::: Supplied material
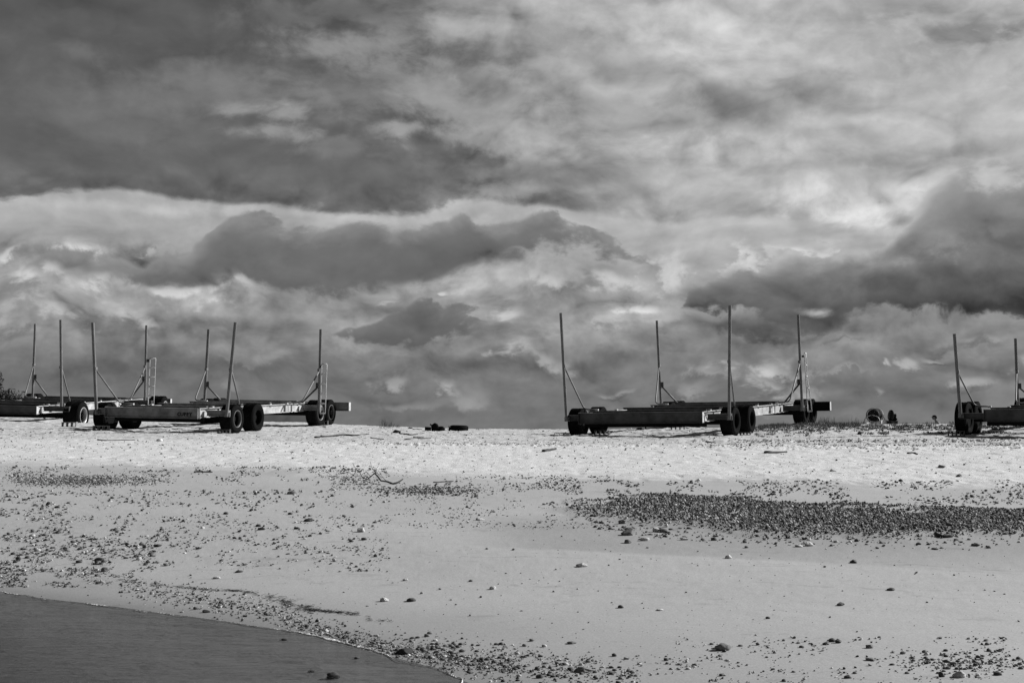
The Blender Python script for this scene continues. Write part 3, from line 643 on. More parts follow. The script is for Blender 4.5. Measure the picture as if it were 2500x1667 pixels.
sb = MB(); sb.box((0, 2000, -3.6), (16000, 16000, 1.)); sb = sb.build('sea_bed', M['stone_grey']); tag(sb, kind='structure')
# foam along the waterline
def make_foam():
    n = 3200; yy = np.linspace(19.5, 8.6, n); xx = np.interp(yy, SHY, SHX); P = np.stack([xx, yy], 1); N = np.array([.741, .671]); tt = np.linspace(0, 1, n)
    sC = np.linspace(-1.2, 1.2, 500); X = P[:, 0:1]+N[0]*sC; Y = P[:, 1:2]+N[1]*sC; Hh = full_h(X, Y)
    j = (Hh > 0).argmax(1); c = sC[j]; c = c+.09*fbm(tt*34, tt*0, 5, 61)-.03
    bead = np.clip(fbm(tt*30, tt*0+3, 3, 62)*2.4-.1, 0, 1)
    wdt = .003+.022*bead+.014*np.clip(vn(tt*150, tt*0, 66), 0, 1); wdt = wdt*sstep(vn(tt*45, tt*0+9, 67)+.5, .22, .5)+.0010
    V = []; Fc = []; K = 5
    for i in range(n):
        for k in range(K):
            q = (k/(K-1)-.5)*2; d = c[i]+q*wdt[i]+wdt[i]*.9*float(vn(np.array([tt[i]*1500]), np.array([k*3.1]), 63)[0])
            z = .003+.009*(1-q*q)*(.5+float(vn(np.array([tt[i]*900]), np.array([k*1.7]), 64)[0]))
            p = P[i]+N*d; V.append((p[0], p[1], max(z, .002)+ max(0., float(0))))
    for i in range(n-1):
        for k in range(K-1):
            a = i*K+k; Fc.append((a, a+1, a+K+1, a+K))
    V = np.array(V); V[:, 2] += np.maximum(full_h(V[:, 0], V[:, 1]), 0)
    tag(np_mesh('foam', V, Fc, M['foam']), 'thin broken white foam line along the edge of the sea', 'foam', kind='stuff')
make_foam()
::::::
## Objective
Omit every picture, then reproduce the rest of the listing exactly.

## Solution for this exercise
The Blender Python script for this scene continues. Write part 3, from line 643 on. More parts follow. The script is for Blender 4.5. Measure the picture as if it were 2500x1667 pixels.
sb = MB(); sb.box((0, 2000, -3.6), (16000, 16000, 1.)); sb = sb.build('sea_bed', M['stone_grey']); tag(sb, kind='structure')
# foam along the waterline
def make_foam():
    n = 3200; yy = np.linspace(19.5, 8.6, n); xx = np.interp(yy, SHY, SHX); P = np.stack([xx, yy], 1); N = np.array([.741, .671]); tt = np.linspace(0, 1, n)
    sC = np.linspace(-1.2, 1.2, 500); X = P[:, 0:1]+N[0]*sC; Y = P[:, 1:2]+N[1]*sC; Hh = full_h(X, Y)
    j = (Hh > 0).argmax(1); c = sC[j]; c = c+.09*fbm(tt*34, tt*0, 5, 61)-.03
    bead = np.clip(fbm(tt*30, tt*0+3, 3, 62)*2.4-.1, 0, 1)
    wdt = .003+.022*bead+.014*np.clip(vn(tt*150, tt*0, 66), 0, 1); wdt = wdt*sstep(vn(tt*45, tt*0+9, 67)+.5, .22, .5)+.0010
    V = []; Fc = []; K = 5
    for i in range(n):
        for k in range(K):
            q = (k/(K-1)-.5)*2; d = c[i]+q*wdt[i]+wdt[i]*.9*float(vn(np.array([tt[i]*1500]), np.array([k*3.1]), 63)[0])
            z = .003+.009*(1-q*q)*(.5+float(vn(np.array([tt[i]*900]), np.array([k*1.7]), 64)[0]))
            p = P[i]+N*d; V.append((p[0], p[1], max(z, .002)+ max(0., float(0))))
    for i in range(n-1):
        for k in range(K-1):
            a = i*K+k; Fc.append((a, a+1, a+K+1, a+K))
    V = np.array(V); V[:, 2] += np.maximum(full_h(V[:, 0], V[:, 1]), 0)
    tag(np_mesh('foam', V, Fc, M['foam']), 'thin broken white foam line along the edge of the sea', 'foam', kind='stuff')
make_foam()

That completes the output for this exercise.